“Where did you put it?” I asked my wife with more than slight annoyance.
“Back on the shelf where it belongs,” she retorted.
“But I just put it down two seconds ago!” I pleaded.
“Well,” she said, “it didn’t belong there.”
They say you marry your mother (or father), and apparently that’s what I’ve done. Growing up, my German mother would nary tolerate a fiber out of place on the rug, much less a book lounging on the table. Before you could find what you’d just put down, she’d have whisked it off to its rightful place.
But I suppose I can understand my wife’s frustration because I’ve always got multiple books going at once, and each location where I might choose to read needs to have its own stash eagerly awaiting my return. For example, the nightstand by my bed, of course, needs a few to pick from, as well as the couch downstairs, my car, my computer bag, and my office. That is not to mention I always need an audiobook in progress on my iPhone and at least one in the queue (luckily these are safe from fastidious hands).
The effect of all this reading is to produce an interesting mixture of ideas swirling around my head at any given point in time. Combine this broth with certain other influences — a song, a chance observation, a movie — and it can prompt action.
This happened on Tuesday and, while I can’t tell you the exact nature of what I did, I can tell you the influences that brought it about:
Listening to the audio version of “Steve Jobs” by Walter Isaacson. Takeaways:
- Intense passion about one’s work is key.
- Perfection can be costly, but will usually be beneficial in the end.
- Management by fear, intimidation, and abuse is a losing recipe, no matter how successful one is.
Reading “The Four Hour Work Week” by Timothy Ferris. Takeaways:
- Success depends on scalability.
- Think global in terms of resources and support.

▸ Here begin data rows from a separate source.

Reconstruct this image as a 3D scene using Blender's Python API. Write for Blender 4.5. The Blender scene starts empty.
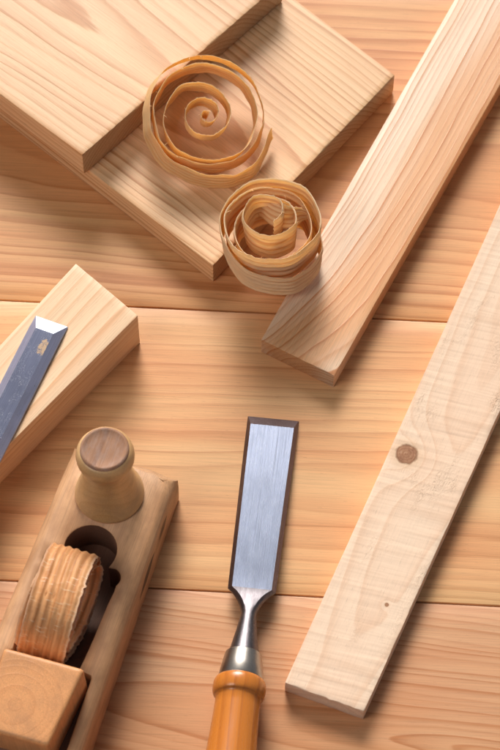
import bpy, bmesh, math, random
from mathutils import Vector, Matrix, noise

S = bpy.context.scene
COL = S.collection
MM = 0.001
random.seed(7)


# ------------------------------------------------------------------ helpers
def link(name, mesh, mats=(), parent=None, loc=None, rotz=None):
    o = bpy.data.objects.new(name, mesh)
    COL.objects.link(o)
    for m in mats:
        mesh.materials.append(m)
    if parent is not None:
        o.parent = parent
    if loc is not None:
        o.location = loc
    if rotz is not None:
        o.rotation_euler = (0, 0, rotz)
    return o


def finish(bm, name, mats, parent=None, loc=None, rotz=None, sharp=40):
    bmesh.ops.recalc_face_normals(bm, faces=bm.faces)
    me = bpy.data.meshes.new(name)
    bm.to_mesh(me)
    bm.free()
    for p in me.polygons:
        p.use_smooth = True
    me.set_sharp_from_angle(angle=math.radians(sharp))
    return link(name, me, mats, parent, loc, rotz)


def tag(o, label=None, cat=None, group=None, kind=None):
    for k, v in (('label', label), ('category', cat), ('group', group), ('kind', kind)):
        if v:
            o[k] = v
    return o


def empty(name, loc=(0, 0, 0), rot=(0, 0, 0)):
    o = bpy.data.objects.new(name, None)
    o.empty_display_size = 0.02
    COL.objects.link(o)
    o.location = loc
    o.rotation_euler = rot
    return o


def sm(a, b, x):
    t = max(0.0, min(1.0, (x - a) / (b - a)))
    return t * t * (3 - 2 * t)


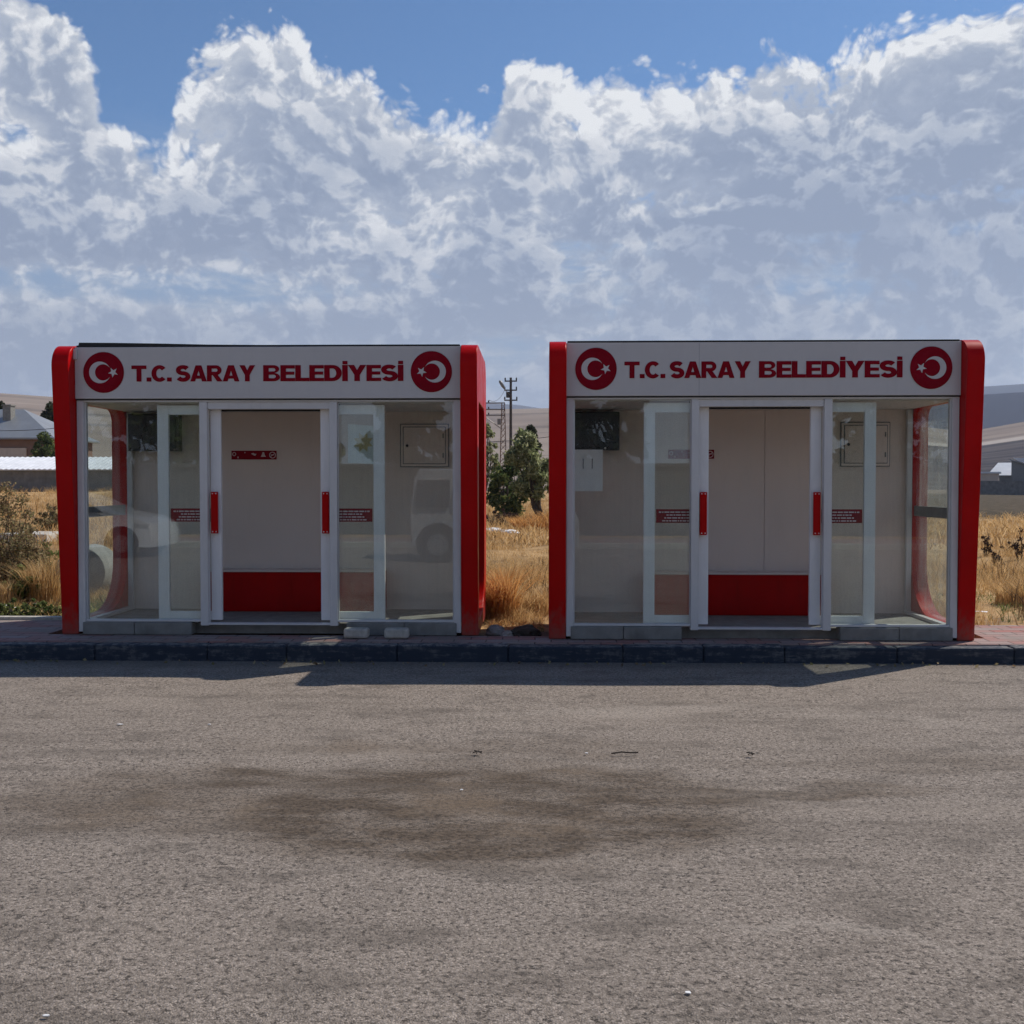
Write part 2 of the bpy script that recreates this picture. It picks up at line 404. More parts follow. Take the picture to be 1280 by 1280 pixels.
    bn = MB().box(-.94, .94, 1.00, 1.245, .102, .52).build('bench', M['red_in'], t, bevel=.01)
    MB().box(-.945, .945, .98, 1.247, .522, .54).build('seat_edge', M['beige'], bn, bevel=.004)
    tv = MB().box(-1.765, -1.25, 1.06, 1.246, 1.80, 2.195).build('television', M['dark'], t, bevel=.008)
    MB().box(-1.748, -1.267, 1.055, 1.059, 1.835, 2.18).build('screen', M['screen'], tv)
    MB().lathe([(.012, 1.058), (.010, 1.052)], (-1.40, 0, 1.818), 'y', 12).build('indicator', M['paper'], tv)
    MB().box(1.09, 1.61, 1.236, 1.2493, 1.63, 2.095).box(1.122, 1.578, 1.2145, 1.2193, 1.662, 2.063).build('shade_outline', M['grey'], t)  # grey plates draw the dark shadow line round cabinet and door
    cb = MB().box(1.10, 1.60, 1.22, 1.2495, 1.64, 2.085).build('electric_cabinet', M['beige'], t, bevel=.004)
    MB().box(1.130, 1.570, 1.206, 1.2140, 1.670, 2.055).build('cabinet_door', M['beige'], cb, bevel=.004)
    MB().lathe([(.016, 1.207), (.014, 1.198)], (1.168, 0, 1.86), 'y', 14).build('lock', M['dark'], cb)
    for z in (1.73, 1.94): MB().box(1.545, 1.558, 1.2, 1.2075, z, z + .05).build('hinge', M['grey'], cb)
    m = MB(); rr = random.Random(2)
    for zz in (1.862, 1.848):
        x = 1.29
        while x < 1.42:
            wd = rr.uniform(.01, .03); m.box(x, x + wd, 1.2066, 1.2076, zz, zz + .007); x += wd + .007
    m.build('cabinet_print', M['grey'], cb)
    sg = MB().box(-.72, -.235, 1.243, 1.249, 1.714, 1.808).build('pictogram_strip', M['deepred'], t)
    y0, y1 = 1.2405, 1.2425; PG = lambda mb: mb.build('pictogram', M['letter'], sg)
    m = MB(); m.ring([(-.690 + .020*math.cos(k*.393), 1.772 + .022*math.sin(k*.393)) for k in range(16)], [(-.690 + .013*math.cos(k*.393), 1.772 + .015*math.sin(k*.393)) for k in range(16)], 'y', y0, y1); PG(m)
    PG(MB().box(-.58, -.57, y0, y1, 1.782, 1.795)); PG(MB().box(-.655, -.643, y0, y1, 1.727, 1.745))
    PG(MB().prism([(-.51, 1.777), (-.485, 1.785), (-.455, 1.767), (-.45, 1.775), (-.465, 1.752), (-.49, 1.763)], 'y', y0, y1))
    PG(MB().prism([(-.385, 1.792), (-.369, 1.792), (-.361, 1.762), (-.349, 1.742), (-.405, 1.742), (-.393, 1.762)], 'y', y0, y1))
    m = MB(); m.ring([(-.278 + .036*math.cos(k*.3142), 1.761 + .036*math.sin(k*.3142)) for k in range(20)], [(-.278 + .028*math.cos(k*.3142), 1.761 + .028*math.sin(k*.3142)) for k in range(20)], 'y', y0, y1)
    m.box(-.307, -.249, y0+.0003, y1+.0003, 1.758, 1.764, Matrix.Rotation(-.7, 3, 'Y')).box(-.298, -.26, y0+.0006, y1+.0006, 1.759, 1.767); PG(m)
    # base
    MB().box(-W, W, .10, 1.50, .0, .10).build('floor_slab', M['conc'], t)
    for s in (-1, 1):
        MB().box(min(s*.74, s*1.285), max(s*.74, s*1.285), -.055, .097, .004, .124).box(min(s*1.29, s*1.785), max(s*1.29, s*1.785), -.05, .097, .004, .126).build('concrete_footing', M['conc'], t, bevel=.008)
    MB().box(-.66, .66, -.03, .055, .098, .116).build('door_sill', M['alu'], t, bevel=.003)
    return t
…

- At least 50 percent of this book is too shallow and gimmicky for my tastes.
Chance observation:
- I’m sitting at a restaurant (okay, I’m at the bar of the restaurant) having lunch with my laptop open. A guy sits down, orders a beer and starts to chat with the bartender. He talks about retiring next year from a union job at a supermarket he’s held for 46 years. He doesn’t say this with cheer, but exhaustion, and I think not of someone toasting champagne in the winner’s circle, but dropping dead at the finish line.
There may have been another factor that influenced me but, if so, I can’t recall it. At that moment, something that’d been ripening in my brain for years became ready. In and of itself, however, that meant nothing, as many have known what to do, but yet been unable to do it. Let’s call this the action moment — the moment at which thought must become deed if results are to be achieved. It is at that moment that I drew upon lessons learned reading hundreds of biographies over the years, the countless examples that prove a life well lived is only done so by grasping the opportunities life occasionally places at one’s door. And mind you, as Seneca observed, they are presented like a waiter bringing around passed hors d’oeuvres — only within reach for a moment, then gone.
So I knew what to do, and I did it. The results of that action are largely irrelevant because one cannot judge the action by the outcome, but only by the context of the action moment.
The most important principle I have derived in my 39 years of life is this: live as if you were writing a biography that you would want to read — something interesting, fun, exciting and honorable. Let that be the standard by which all your decisions must be judged, and you’ll seldom be stymied by fear of the unknown.